Il documentario è stato girato al confine tra Italia e Slovenia, sulla cosiddetta rotta balcanica, tra il 2020 e il 2021, quando è stata introdotta e applicata diffusamente in quell’area la procedura delle riammissioni informali. In pratica, gli immigrati arrivati sul territorio italiano che avrebbero dovuto essere identificati e avere la possibilità di fare domanda d’asilo venivano rimandati indietro senza che niente di tutto ciò venisse fatto.
A seguito delle ripetute notizie su questo tipo di procedura, i registi hanno deciso di proporre un approfondimento sulla situazione della rotta balcanica, raccontando con le parole degli stessi migranti – di diverse nazionalità – le loro storie, migranti che affrontano questo viaggio (che può durare anche molti anni) tentando poi quello che tutti chiamano il “game”, ossia il superamento del confine verso uno stato dell'Unione Europea.
La realtà di questi migranti che tentano di raggiungere l’Europa via terra mi era in parte già nota non solo grazie alle fonti di informazioni, ma soprattutto grazie al film Life is (not) a game, in cui la street artist romana Laika si recava personalmente nella zona di quello che era il campo profughi di Lipa, in Bosnia, andato a fuoco a dicembre del 2020 e entrava in relazione con alcune persone coinvolte nel game.
Ascolto dunque nel film di Calore, Collizzoli e Segre parole, storie, considerazioni che evidentemente si ripetono uguali per persone diverse, fatte salve le differenze individuali e a volte il differente esito della loro vicenda.

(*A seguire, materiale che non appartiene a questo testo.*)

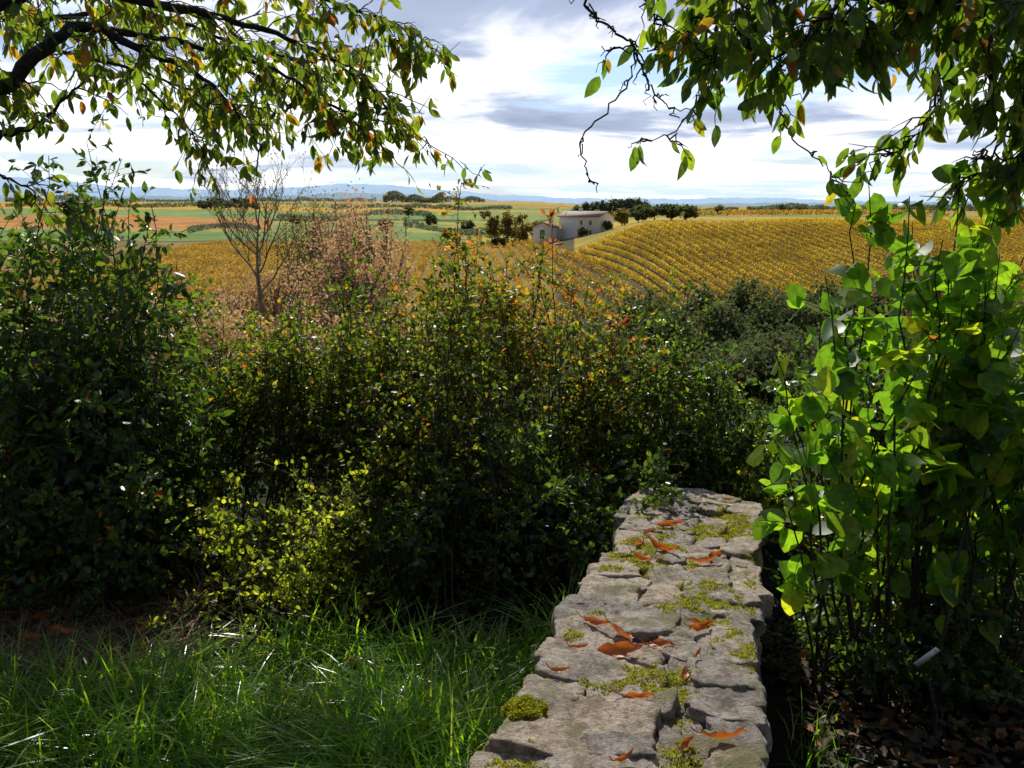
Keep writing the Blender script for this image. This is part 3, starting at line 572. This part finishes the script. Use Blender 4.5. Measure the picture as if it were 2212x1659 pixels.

Recentemente avevo anche visto Green border, il film che Agnieszka Holland ha dedicato alle storie dei migranti che, provenendo sempre dalla rotta balcanica, tentano di entrare in Europa dal confine tra Bielorussia e Polonia.
Le scene, i maltrattamenti, la disumanità, ma anche alcuni piccoli spiragli di speranza, di bellezza e di umanità, si ripetono identici, raccontandoci di un’Europa che si comporta come un fortino sotto assedio, e che sul fronte delle politiche migratorie rifiuta di adottare politiche comuni e di ragionare in maniera più collaborativa e più accogliente.
Tutti noi continuiamo a vivere le nostre vite – più o meno privilegiate – mentre ai nostri confini si consumano quotidianamente tragedie delle quali non vogliamo occuparci e che ci basta siano messe sotto il tappeto della nostra ipocrisia collettiva.
Nella nostra piccineria collettiva so, però, con ragionevole certezza, che la storia a un certo punto uscirà dagli argini che continuiamo a costruirle intorno e su questo, come su altri problemi collettivi, travolgerà tutto e tutti.
Ogni tanto sinceramente me lo auguro.